One year ago Liz was 3 times as old as her brother Jack. In two years she'll only be twice as old as Jack. How old are Liz and Jack now?
To solve this problem, let's set up equations based on the given information.
Let's assume that Liz's current age is "L" and Jack's current age is "J".
We are given two important pieces of information:
1) One year ago, Liz was 3 times as old as Jack. This can be represented as:
L - 1 = 3(J - 1)
2) In two years, Liz will only be twice as old as Jack. This can be represented as:
L + 2 = 2(J + 2)
Now we have a system of two equations with two variables. We can solve this system of equations using algebraic methods.

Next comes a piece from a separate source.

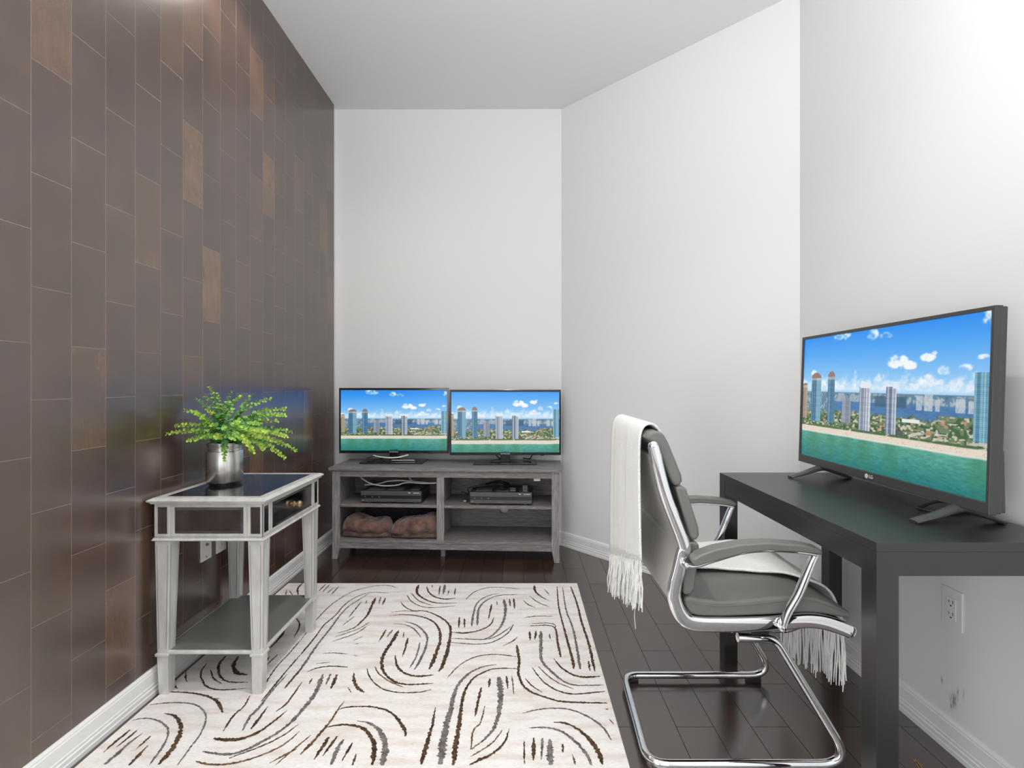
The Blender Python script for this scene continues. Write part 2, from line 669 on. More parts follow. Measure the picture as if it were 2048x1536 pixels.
def yarn(name, a, b):
    m, N, L, bb = newmat(name)
    tc = N.new('ShaderNodeTexCoord')
    n = N.new('ShaderNodeTexNoise')
    n.inputs['Scale'].default_value = 60
    n.inputs['Detail'].default_value = 4
    L.new(tc.outputs['Object'], n.inputs['Vector'])
    r = N.new('ShaderNodeValToRGB')
    r.color_ramp.elements[0].position = 0.38
    r.color_ramp.elements[0].color = a
    r.color_ramp.elements[1].position = 0.68
    r.color_ramp.elements[1].color = b
    L.new(n.outputs['Fac'], r.inputs[0])
    L.new(r.outputs[0], bb.inputs['Base Color'])
    bb.inputs['Roughness'].default_value = 0.95
    return m


M_yarn_b = yarn('brown_yarn', rgb(52, 36, 26), rgb(104, 76, 50))
M_yarn_g = yarn('grey_yarn', rgb(92, 85, 82), rgb(138, 130, 126))
M_yarn_t = yarn('tan_yarn', rgb(84, 60, 38), rgb(140, 106, 70))

# right wall paint with the black scuffs above its baseboard
M_wall_scuff, N_, L_, b_ = newmat('white_wall_paint_scuffed')
b_.inputs['Roughness'].default_value = 0.6
tc_ = N_.new('ShaderNodeTexCoord')
mp_ = N_.new('ShaderNodeMapping')
mp_.inputs['Scale'].default_value = (1, 500, 55)
L_.new(tc_.outputs['Object'], mp_.inputs[0])
n_ = N_.new('ShaderNodeTexNoise')
n_.inputs['Scale'].default_value = 1
n_.inputs['Detail'].default_value = 3
L_.new(mp_.outputs[0], n_.inputs['Vector'])
acc = None
for (yy, zz, ry, rz_, g) in ((1.533, 0.160, 0.017, 0.034, 1.0), (1.575, 0.196, 0.007, 0.018, 0.7), (1.518, 0.190, 0.005, 0.032, 0.8), (1.498, 0.195, 0.004, 0.03, 0.5), (1.54, 0.135, 0.008, 0.02, 0.8)):
    dv = N_.new('ShaderNodeVectorMath')
    dv.operation = 'SUBTRACT'
    L_.new(tc_.outputs['Object'], dv.inputs[0])
    dv.inputs[1].default_value = (1.329, yy, zz)
    ml = N_.new('ShaderNodeVectorMath')
    ml.operation = 'MULTIPLY'
    ml.inputs[1].default_value = (0, 1 / ry, 1 / rz_)
    L_.new(dv.outputs[0], ml.inputs[0])
    ln = N_.new('ShaderNodeVectorMath')
    ln.operation = 'LENGTH'
    L_.new(ml.outputs[0], ln.inputs[0])
    mr = N_.new('ShaderNodeMapRange')
    mr.inputs['From Min'].default_value = 1.0
    mr.inputs['From Max'].default_value = 0.1
    mr.inputs['To Max'].default_value = g
    L_.new(ln.outputs['Value'], mr.inputs['Value'])
    if acc is None:
        acc = mr.outputs[0]
    else:
        mx = N_.new('ShaderNodeMath')
        mx.operation = 'MAXIMUM'
        L_.new(acc, mx.inputs[0])
        L_.new(mr.outputs[0], mx.inputs[1])
        acc = mx.outputs[0]
ms = N_.new('ShaderNodeMath')
ms.operation = 'MULTIPLY'
L_.new(acc, ms.inputs[0])
th = N_.new('ShaderNodeMapRange')
th.inputs['From Min'].default_value = 0.40
th.inputs['From Max'].default_value = 0.55
L_.new(n_.outputs['Fac'], th.inputs['Value'])
L_.new(th.outputs[0], ms.inputs[1])
mx = N_.new('ShaderNodeMix')
mx.data_type = 'RGBA'
mx.inputs['A'].default_value = (0.80, 0.80, 0.79, 1)
mx.inputs['B'].default_value = (0.10, 0.10, 0.10, 1)
L_.new(ms.outputs[0], mx.inputs['Factor'])
L_.new(mx.outputs['Result'], b_.inputs['Base Color'])

# ------------------------------------------------------------------ the room
XL, XR = -1.338, 1.329
YE = 3.597                     # the panelling stops a hand's breadth short of the back wall
BL = Vector((-1.352, 3.662))   # back left corner
BR = Vector((0.291, 3.506))    # corner back wall / angled wall
RC = Vector((1.329, 2.374))    # corner angled wall / right wall
YB = -3.0


def zc(x, y):
    return 3.135 - 0.049 * (x + 1.338) + 0.012 * (y - 3.597)


def struct(o):
    o['kind'] = 'structure'
    return o


struct(MB().box(-1.6, 1.6, YB - 0.1, 3.9, -0.08, 0).build('floor', M_floor))
cs = [(-1.5, YB - 0.1), (1.5, YB - 0.1), (1.5, 3.85), (-1.5, 3.85)]
vs = [(x, y, zc(x, y)) for x, y in cs] + [(x, y, zc(x, y) + 0.1) for x, y in cs]
struct(MB().add(vs, [(0, 1, 2, 3), (7, 6, 5, 4), (0, 4, 5, 1), (1, 5, 6, 2), (2, 6, 7, 3), (3, 7, 4, 0)]).build('ceiling', M_ceil))


def wall(name, a, b, m, out, th=0.09, z1=3.1, mb=None):
    a, b = Vector(a), Vector(b)
    n = Vector(out).normalized() * th
    poly = [a, b, b + n, a + n]
    vs = [(p.x, p.y, 0) for p in poly] + [(p.x, p.y, zc(p.x, p.y) + 0.0) for p in poly]
    return struct(MB().add(vs, [(0, 1, 2, 3), (7, 6, 5, 4), (0, 4, 5, 1), (1, 5, 6, 2), (2, 6, 7, 3), (3, 7, 4, 0)]).build(name, m))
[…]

First, let's solve equation (1) for L:
L - 1 = 3J - 3
L = 3J - 2
Now substitute this value of L in equation (2):
3J - 2 + 2 = 2(J + 2)
3J = 2J + 4
3J - 2J = 4
J = 4
Now substitute the value of J back into equation (1):
L = 3(4) - 2
L = 12 - 2
L = 10
Therefore, Liz is currently 10 years old and Jack is currently 4 years old.
L - 1 = 3(J - 1)
L + 2 = 2(J +2) = 2J + 4
L = 2J + 2
Substitute 2J + 2 for L in the first equation and solve for J. Insert that value into the last equation to solve for L. Check by putting both values into the first equation.